May 22 (Reuters) – Australia’s Arafura Rare Earths said on Friday it plans to raise about A$350 million ($249.83 million) in a share placement backed by Gina Rinehart’s Hancock Prospecting, to help fund its Nolans project.

The share placement plan comes a day after the miner approved the development of its $1.6 billion project in the Northern Territory, set to be Australia’s third-biggest rare earths operation by decade-end.

Arafura will issue shares worth about A$175.5 million at A$0.260 apiece in the initial tranche, representing a 16.1% discount to the stock’s last close on Thursday. A second tranche worth A$174.5 million is subject to shareholder approval.

“It’s a real positive and shows how serious investors and governments are about derisking global supply chains from Chinese control of rare earths,” said David Tuckwell, CIO at ETF Shares.

“The discount is effectively the cost of securing significant capital quickly with execution certainty.”

Hancock Prospecting, owned by Australia’s richest person Gina Rinehart and also Arafura’s largest shareholder, has committed to investing about A$85 million in the raising.

Upon completion of the fundraising, Hancock’s stake in Arafura will rise to roughly 17.5% from 15.5% at present.

Arafura said proceeds from the placement will fully fund the equity component required to develop the Nolans project.
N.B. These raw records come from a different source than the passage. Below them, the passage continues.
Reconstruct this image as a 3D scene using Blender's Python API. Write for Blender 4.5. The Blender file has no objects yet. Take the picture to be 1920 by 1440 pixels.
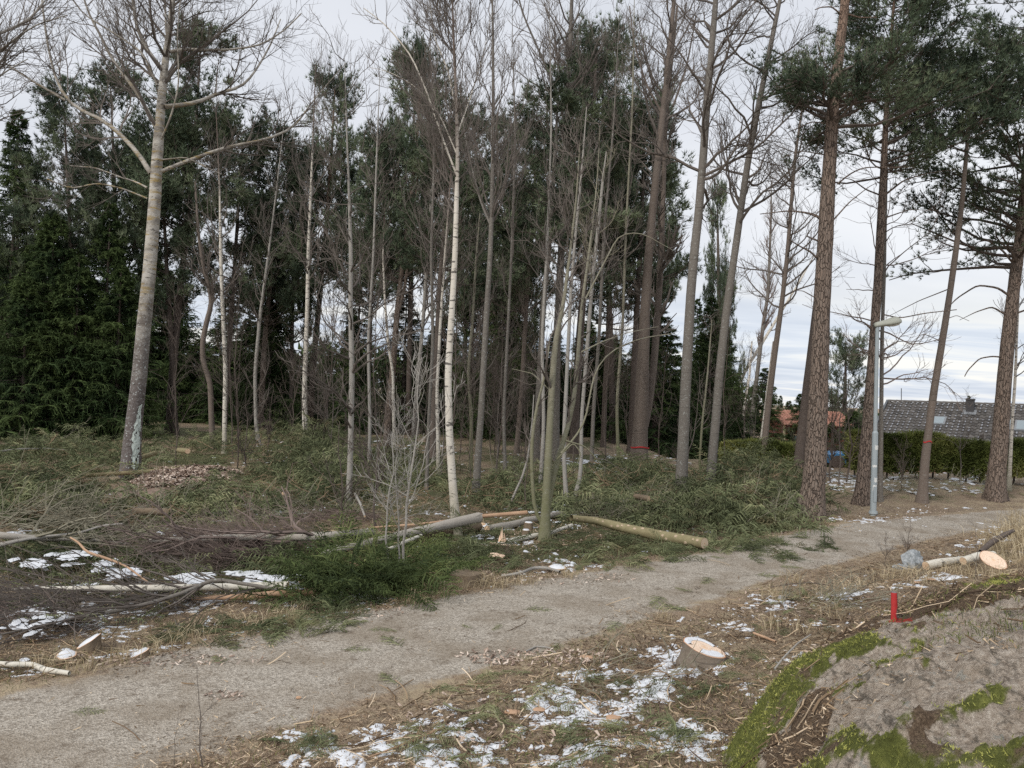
import bpy, math, random
import numpy as np
from mathutils import Vector, Matrix

# ------------------------------------------------------------------ camera, world, sun, exposure
SC = bpy.context.scene
COL = SC.collection
EYE = 2.40                       # eye height above the gravel path
PITCH = math.radians(0.6); ROLL = math.radians(2.0); FPX = 1450.0
_F = Vector((0, math.cos(PITCH), math.sin(PITCH)))
_R0 = Vector((1, 0, 0)); _U0 = _R0.cross(_F)
CR = _R0 * math.cos(ROLL) + _U0 * math.sin(ROLL)
CU = _U0 * math.cos(ROLL) - _R0 * math.sin(ROLL)
cam_d = bpy.data.cameras.new('camera'); cam = bpy.data.objects.new('camera', cam_d); COL.objects.link(cam)
cam_d.sensor_width = 36; cam_d.lens = 36 * FPX / 1920; cam_d.clip_end = 2000; cam_d.clip_start = 0.05
cam.matrix_world = Matrix(((CR.x, CU.x, -_F.x, 0), (CR.y, CU.y, -_F.y, 0), (CR.z, CU.z, -_F.z, EYE), (0, 0, 0, 1)))
SC.camera = cam
SC.view_settings.view_transform = 'Standard'; SC.view_settings.look = 'None'
SC.view_settings.exposure = 0.42; SC.view_settings.gamma = 1.0; SC.view_settings.use_curve_mapping = False
SC.cycles.max_bounces = 5; SC.cycles.diffuse_bounces = 3; SC.cycles.glossy_bounces = 2
SC.cycles.use_denoising = False
SUN_EL, SUN_AZ = math.radians(38), math.radians(-35)     # behind the camera's left shoulder, veiled by cloud
sun_dir = Vector((math.sin(SUN_AZ - math.pi) , math.cos(SUN_AZ - math.pi), 0))
sd = Vector((-0.50, -0.62, 0.62)).normalized()            # direction towards the sun
sun_d = bpy.data.lights.new('sun', 'SUN'); sun = bpy.data.objects.new('sun', sun_d); COL.objects.link(sun)
sun_d.energy = 1.5; sun_d.angle = math.radians(14); sun_d.color = (1.0, 0.95, 0.88)
sun.rotation_euler = sd.to_track_quat('Z', 'Y').to_euler()


class NT:
    """small helper round a node tree"""
    def __init__(s, tree):
        s.t = tree; s.n = tree.nodes; s.l = tree.links
    def node(s, typ, **kw):
        nd = s.n.new(typ)
        for k, v in kw.items(): setattr(nd, k, v)
        return nd
    def put(s, sock, v):
        if v is None: return
        if isinstance(v, bpy.types.NodeSocket): s.l.new(v, sock)
        elif isinstance(v, (tuple, list)):
            sock.default_value = (*v, 1.0) if len(v) == 3 and len(sock.default_value) == 4 else v
        else: sock.default_value = v
    def math(s, op, a, b=0.0, clamp=False):
        nd = s.node('ShaderNodeMath', operation=op, use_clamp=clamp); s.put(nd.inputs[0], a); s.put(nd.inputs[1], b); return nd.outputs[0]
    def mix(s, f, a, b, mode='MIX'):
        nd = s.node('ShaderNodeMix', data_type='RGBA', blend_type=mode); s.put(nd.inputs[0], f); s.put(nd.inputs[6], a); s.put(nd.inputs[7], b); return nd.outputs[2]
    def noise(s, vec, scale, detail=3, rough=0.55, dist=0.0):
        nd = s.node('ShaderNodeTexNoise'); s.put(nd.inputs['Vector'], vec); nd.inputs['Scale'].default_value = scale
        nd.inputs['Detail'].default_value = detail; nd.inputs['Roughness'].default_value = rough; nd.inputs['Distortion'].default_value = dist
        return nd.outputs['Fac']
    def voro(s, vec, scale, feature='F1', out='Distance'):
        nd = s.node('ShaderNodeTexVoronoi', feature=feature); s.put(nd.inputs['Vector'], vec); nd.inputs['Scale'].default_value = scale
        return nd.outputs[out]
    def scale(s, vec, v):
        nd = s.node('ShaderNodeMapping'); s.put(nd.inputs['Vector'], vec); nd.inputs['Scale'].default_value = v; return nd.outputs[0]
    def ramp(s, f, stops):
        nd = s.node('ShaderNodeValToRGB'); s.put(nd.inputs[0], f); e = nd.color_ramp.elements
        while len(e) < len(stops): e.new(0.5)
        for el, (p, c) in zip(e, stops):
            el.position = p; el.color = (*c, 1) if len(c) == 3 else c
        return nd.outputs[0]
    def step(s, f, a, b):
        nd = s.node('ShaderNodeMapRange'); s.put(nd.inputs[0], f); nd.inputs[1].default_value = a; nd.inputs[2].default_value = b
        nd.interpolation_type = 'SMOOTHSTEP'; return nd.outputs[0]
    def obj(s): return s.node('ShaderNodeTexCoord').outputs['Object']
    def pos(s): return s.node('ShaderNodeNewGeometry').outputs['Position']
    def attr(s, name): return s.node('ShaderNodeAttribute', attribute_name=name).outputs['Fac']
    def bump(s, h, strength=0.5, dist=0.02, normal=None):
        nd = s.node('ShaderNodeBump'); s.put(nd.inputs['Height'], h); nd.inputs['Strength'].default_value = strength
        nd.inputs['Distance'].default_value = dist
        if normal is not None: s.put(nd.inputs['Normal'], normal)
        return nd.outputs[0]


world = bpy.data.worlds.new('World'); SC.world = world; world.use_nodes = True
W = NT(world.node_tree); W.n.clear()
sky = W.node('ShaderNodeTexSky', sky_type='NISHITA', sun_disc=False)
sky.sun_elevation = math.asin(sd.z); sky.sun_rotation = math.atan2(sd.x, sd.y); sky.air_density = 1.0; sky.dust_density = 1.0
bg_sky = W.node('ShaderNodeBackground'); W.put(bg_sky.inputs[0], sky.outputs[0]); bg_sky.inputs[1].default_value = 0.09
gen = W.node('ShaderNodeTexCoord').outputs['Generated']
sep = W.node('ShaderNodeSeparateXYZ'); W.put(sep.inputs[0], gen)
zc = W.math('ADD', W.math('MAXIMUM', sep.outputs[2], 0.0), 0.10)
cmb = W.node('ShaderNodeCombineXYZ')
W.put(cmb.inputs[0], W.math('DIVIDE', sep.outputs[0], zc)); W.put(cmb.inputs[1], W.math('DIVIDE', sep.outputs[1], zc)); cmb.inputs[2].default_value = 3.7
cl1 = W.noise(cmb.outputs[0], 0.42, 5, 0.55, 0.3)
cl2 = W.noise(W.scale(cmb.outputs[0], (0.5, 1.4, 1)), 0.9, 4, 0.6, 0.6)
deck = W.ramp(cl1, [(0.34, (0.63, 0.66, 0.715)), (0.50, (0.76, 0.78, 0.825)), (0.64, (0.89, 0.90, 0.92))])
low = W.ramp(cl2, [(0.36, (0.56, 0.63, 0.76)), (0.50, (0.74, 0.79, 0.88)), (0.60, (0.97, 0.96, 0.93))])
near_hor = W.step(sep.outputs[2], 0.17, 0.05)
cloud = W.mix(near_hor, deck, low)
cloud = W.mix(W.math('MULTIPLY', W.step(sep.outputs[2], 0.10, 0.9), 0.5), cloud, (1.05, 1.07, 1.12))
bg_cl = W.node('ShaderNodeBackground'); W.put(bg_cl.inputs[0], cloud); bg_cl.inputs[1].default_value = 0.80
mixs = W.node('ShaderNodeMixShader'); mixs.inputs[0].default_value = 0.9
W.l.new(bg_sky.outputs[0], mixs.inputs[1]); W.l.new(bg_cl.outputs[0], mixs.inputs[2])
wout = W.node('ShaderNodeOutputWorld'); W.l.new(mixs.outputs[0], wout.inputs[0])

# ------------------------------------------------------------------ numpy tools
RNG = np.random.default_rng(7)


def _hash(ix, iy, iz, seed):
    h = (ix.astype(np.int64) * 374761393 + iy.astype(np.int64) * 668265263 + iz.astype(np.int64) * 2147483647 + seed * 974711) & 0x7fffffff
    h = ((h ^ (h >> 13)) * 1274126177) & 0x7fffffff
    h = ((h ^ (h >> 16)) * 461845907) & 0x7fffffff
    return ((h ^ (h >> 15)) & 0xffffff) / float(0xffffff)


def vnoise(x, y, z=None, seed=0):
    x = np.asarray(x, float); y = np.asarray(y, float)
    z = np.zeros_like(x) if z is None else np.asarray(z, float)
    ix, iy, iz = np.floor(x), np.floor(y), np.floor(z)
    fx, fy, fz = x - ix, y - iy, z - iz
    fx, fy, fz = [f * f * f * (f * (f * 6 - 15) + 10) for f in (fx, fy, fz)]
    r = 0
    for dx in (0, 1):
        for dy in (0, 1):
            for dz in (0, 1):
                w = (fx if dx else 1 - fx) * (fy if dy else 1 - fy) * (fz if dz else 1 - fz)
                r = r + w * _hash(ix + dx, iy + dy, iz + dz, seed)
    return r


def fbm(x, y, z=None, o=4, seed=0, gain=0.5):
    a, s, t = 1.0, 0.0, 0.0
    x = np.asarray(x, float) ; y = np.asarray(y, float)
    for i in range(o):
        s = s + a * vnoise(x, y, z, seed + i * 17); t += a
        x = x * 2.03 + 5.1; y = y * 2.03 + 1.7
        if z is not None: z = z * 2.03 + 2.3
        a *= gain
    return s / t


def sstep(a, b, x):
    t = np.clip((np.asarray(x, float) - a) / (b - a), 0, 1); return t * t * (3 - 2 * t)


def nrm(v):
    return v / np.maximum(np.linalg.norm(v, axis=-1, keepdims=True), 1e-9)


CP = np.array((0.0, 0.0, EYE)); cF, cR, cU = np.array(_F), np.array(CR), np.array(CU)


def ray(px, py): return cF + (px - 960) / FPX * cR + (720 - py) / FPX * cU
def at_y(px, py, Y):
    r = ray(px, py); return CP + r * (Y / r[1])
def project(P):
    d = P - CP; f = d @ cF
    return 960 + FPX * (d @ cR) / f, 720 - FPX * (d @ cU) / f


# ------------------------------------------------------------------ the lie of the land
def flat_pt(px, py):
    r = ray(px, py); return (CP + r * (-EYE / r[2]))[:2]


FAR_E = [(-500, 1480), (0, 1300), (300, 1232), (560, 1178), (760, 1136), (1000, 1092), (1200, 1058), (1330, 1036), (1480, 1002), (1600, 980), (1750, 968), (1910, 955), (2150, 945)]
NEAR_E = [(-100, 1700), (250, 1460), (480, 1375), (700, 1305), (900, 1250), (1050, 1212), (1200, 1162), (1330, 1122), (1450, 1086), (1560, 1058), (1700, 1020), (1850, 990), (2150, 968)]
FE = np.array([flat_pt(*p) for p in FAR_E]); NE = np.array([flat_pt(*p) for p in NEAR_E])
_e = NE[0] - NE[1]; NE = np.vstack([NE[0] + _e * 6, NE]); _e = FE[0] - FE[1]; FE = np.vstack([FE[0] + _e * 6, FE])
_e = NE[-1] - NE[-2]; NE = np.vstack([NE, NE[-1] + _e * 8]); _e = FE[-1] - FE[-2]; FE = np.vstack([FE, FE[-1] + _e * 8])


def sdist(x, y, L):
    """signed distance to polyline L, positive on the camera's side (right of travel)"""
    x = np.asarray(x, float); y = np.asarray(y, float)
    best = np.full(x.shape, 1e9); sg = np.ones(x.shape)
    for a, b in zip(L[:-1], L[1:]):
        d = b - a; t = np.clip(((x - a[0]) * d[0] + (y - a[1]) * d[1]) / (d @ d), 0, 1)
        qx, qy = a[0] + t * d[0], a[1] + t * d[1]
        ds = np.hypot(x - qx, y - qy)
        c = d[0] * (y - a[1]) - d[1] * (x - a[0])
        m = ds < best - 1e-7
        best = np.where(m, ds, best); sg = np.where(m, np.where(c < 0, 1.0, -1.0), sg)
    return best * sg


def ground(x, y):
    x = np.asarray(x, float); y = np.asarray(y, float)
    dn = sdist(x, y, NE); df = -sdist(x, y, FE)
    z = 0.60 * sstep(0.0, 4.6, dn)
    z = z + (fbm(x * 0.35, y * 0.35, o=3, seed=3) - 0.5) * 0.35 * sstep(0.3, 5, df)
    z = z - 0.10 * sstep(0, .9, df) * (1 - sstep(1.5, 4, df))
    rough = np.maximum(sstep(0.05, 0.8, dn), sstep(0.05, 0.8, df))
    z = z + (fbm(x * 3.1, y * 3.1, o=3, seed=9) - 0.5) * (0.02 + 0.10 * rough)
    z = z - 2.2 * sstep(28, 36, y) * sstep(5, 13, x)
    z = z + 0.035 * np.maximum(y - 60, 0) * 0.12
    return z


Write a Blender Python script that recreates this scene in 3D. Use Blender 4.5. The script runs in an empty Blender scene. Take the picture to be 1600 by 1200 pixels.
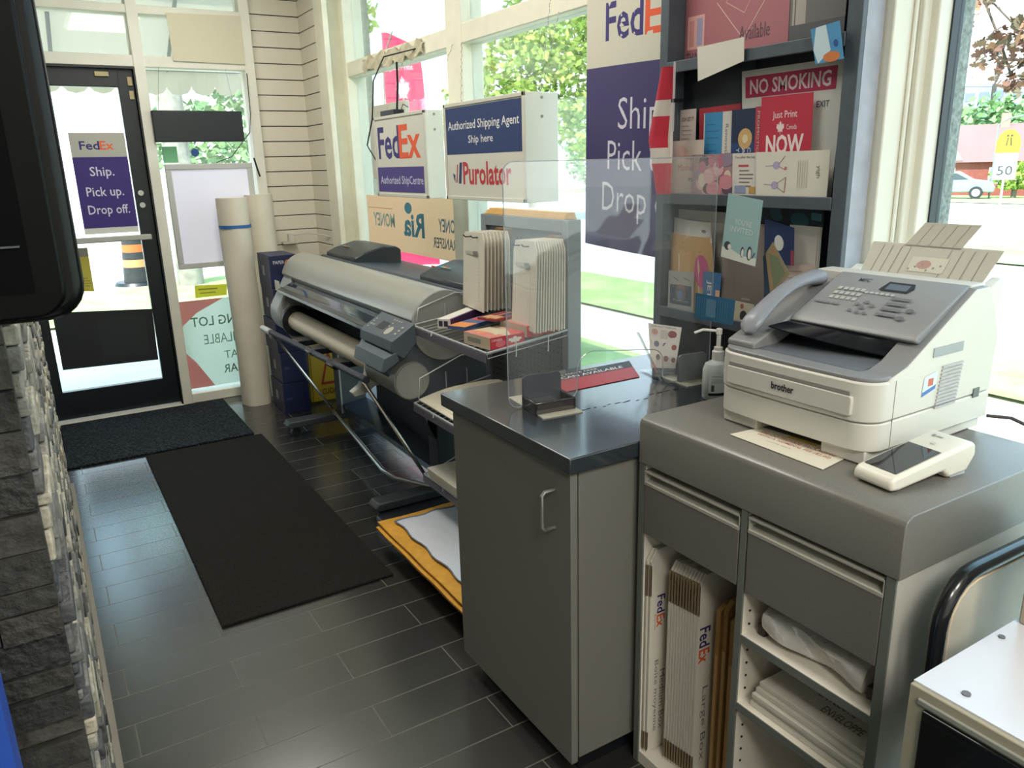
import bpy, bmesh, math, random
from mathutils import Vector, Matrix
random.seed(7)
SC = bpy.context.scene
COL = SC.collection
# ------------------------------------------------------------------ materials
def lin(h):
    h = h.lstrip('#')
    c = [int(h[i:i+2], 16)/255 for i in (0, 2, 4)]
    return [(v/12.92 if v <= .04045 else ((v+.055)/1.055)**2.4) for v in c]
_M = {}
def mat(h, rough=.5, metal=0., noise=0., nscale=40., bump=0., emit=0., spec=None, coat=0., name=None):
    key = (h, rough, metal, noise, nscale, bump, emit, spec, coat)
    if key in _M: return _M[key]
    m = bpy.data.materials.new(name or 'surface_%d' % len(_M)); m.use_nodes = True
    nt = m.node_tree; p = nt.nodes['Principled BSDF']
    c = lin(h)
    p.inputs['Base Color'].default_value = (*c, 1)
    p.inputs['Roughness'].default_value = rough
    p.inputs['Metallic'].default_value = metal
    if spec is not None: p.inputs['Specular IOR Level'].default_value = spec
    if coat: p.inputs['Coat Weight'].default_value = coat
    if emit:
        p.inputs['Emission Color'].default_value = (*c, 1); p.inputs['Emission Strength'].default_value = emit
    if noise or bump:
        g = nt.nodes.new('ShaderNodeNewGeometry'); n = nt.nodes.new('ShaderNodeTexNoise')
        n.inputs['Scale'].default_value = nscale; n.inputs['Detail'].default_value = 4
        nt.links.new(g.outputs['Position'], n.inputs['Vector'])
        if noise:
            r = nt.nodes.new('ShaderNodeMapRange')
            r.inputs['From Min'].default_value = .3; r.inputs['From Max'].default_value = .7
            r.inputs['To Min'].default_value = 1-noise; r.inputs['To Max'].default_value = 1+noise
            mx = nt.nodes.new('ShaderNodeVectorMath'); mx.operation = 'SCALE'
            mx.inputs[0].default_value = c
            nt.links.new(n.outputs['Fac'], r.inputs['Value']); nt.links.new(r.outputs['Result'], mx.inputs['Scale'])
            nt.links.new(mx.outputs[0], p.inputs['Base Color'])
        if bump:
            b = nt.nodes.new('ShaderNodeBump'); b.inputs['Strength'].default_value = bump; b.inputs['Distance'].default_value = .01
            nt.links.new(n.outputs['Fac'], b.inputs['Height']); nt.links.new(b.outputs[0], p.inputs['Normal'])
    _M[key] = m
    return m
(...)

The miner has secured financing commitments from export credit agencies in the United States, Canada, Germany and South Korea, among others, amid efforts by Western countries to diversify away from China.

The swift and seamless capital raise signals broad market confidence and marks a rare instance of the stock exchange minting a new mid‑tier miner, Tuckwell said, expecting the project to become one of the few large-scale rare earths operations outside China.

Arafura has now secured about 93% of its binding offtake target for neodymium-praseodymium (NdPr) oxide from the project, following recent supply agreements and support from export credit agencies.

Shares of the firm were on a trading halt.